A classified CIA inspector general report found that the agency was less than vigilant in investigating drug allegations against some of its paid informants among the Nicaraguan Contras.
While many of the report's details have been aired as long ago as 1987, a U.S. intelligence official said Friday that because the report contains so much information about agency sources and methods, it may be impossible to declassify in any intelligible form.
The House and Senate Intelligence Committees have received the report, but CIA Director George Tenet has not made a decision on whether to release a declassified version. The report is so filled with sensitive material, the intelligence official said, that a redacted version ``may look like Swiss cheese.''
Sen. John Kerry, D-Mass., a member of the Senate Intelligence Committee, wrote Tenet Thursday urging release of the report titled ``Allegations of Connections Between CIA and the Contras in Cocaine Trafficking to the United States.''
``I have read portions of the report and know that much of this information is already in the public domain,'' wrote Kerry, who chaired a 1987 Senate investigation that detailed drug activities by Contra rebels and their supporters and showed links between some of these individuals and the CIA. The material that has not been previously published, Kerry said, ``does not merit being withheld from public analysis.''
The 500-page inspector general report is the second volume of a CIA study that grew out of a hotly disputed newspaper account about the spread of crack cocaine in American cities. The second volume confirms conclusions reached in the first report, portions of which were made public in January, that there was no evidence any CIA officials engaged in drug trafficking with Contra rebels. The first volume also included the finding that the CIA was aware of alleged drug activity by some of its Contra contacts, but the latest installment goes into more detail.
The New York Times reported on the second volume of the CIA report in Friday's editions.

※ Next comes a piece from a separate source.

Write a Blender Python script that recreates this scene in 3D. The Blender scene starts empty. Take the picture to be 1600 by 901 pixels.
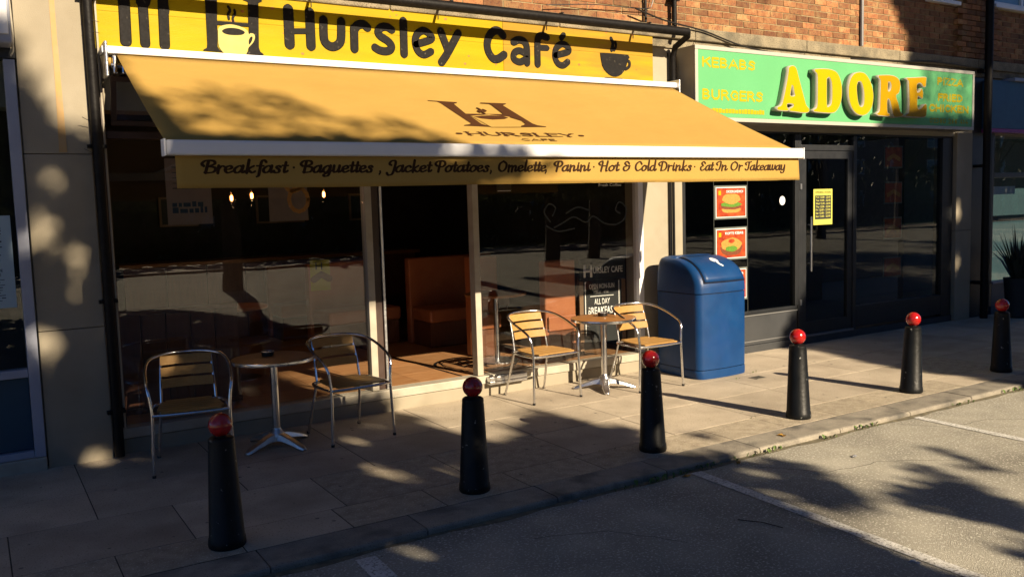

The CIA inquiry stemmed from a 1996 series in The San Jose Mercury-News that alleged a ``dark alliance'' between the CIA and Contra-connected drug dealers. The series created an uproar, particularly in black communities, over the suggestion that the CIA allowed its Contra contacts to engineer the spread of crack cocaine in poor urban neighborhoods.
The newspaper later stated that the series was flawed and reassigned the reporter.
CIA officials in the early 1980s occasionally received reports and allegations, some of them originating in newspapers sympathetic to the Nicaraguan Sandinista government, of drug trafficking by Contra rebels or supporters. In all, 50 of these people came under suspicion and the agency continued to work with about two dozen of them, the report concluded.
The inspector general's report criticizes the CIA for poor record-keeping; the report was unable to determine how many of the 50 individuals were further investigated by the CIA after allegations surfaced. The report also notes that more recent CIA regulations governing dealings with potentially unsavory sources would require such inquiries and better record-keeping.
The intelligence official said no one should be surprised that some of the guerrilla operators with whom the CIA had to deal in Central America in the early 1980s were unsavory.
Despite frequent criticism about some of its sources and contacts, the CIA insists, as a matter of policy, on the right to gain information from potential or even known lawbreakers.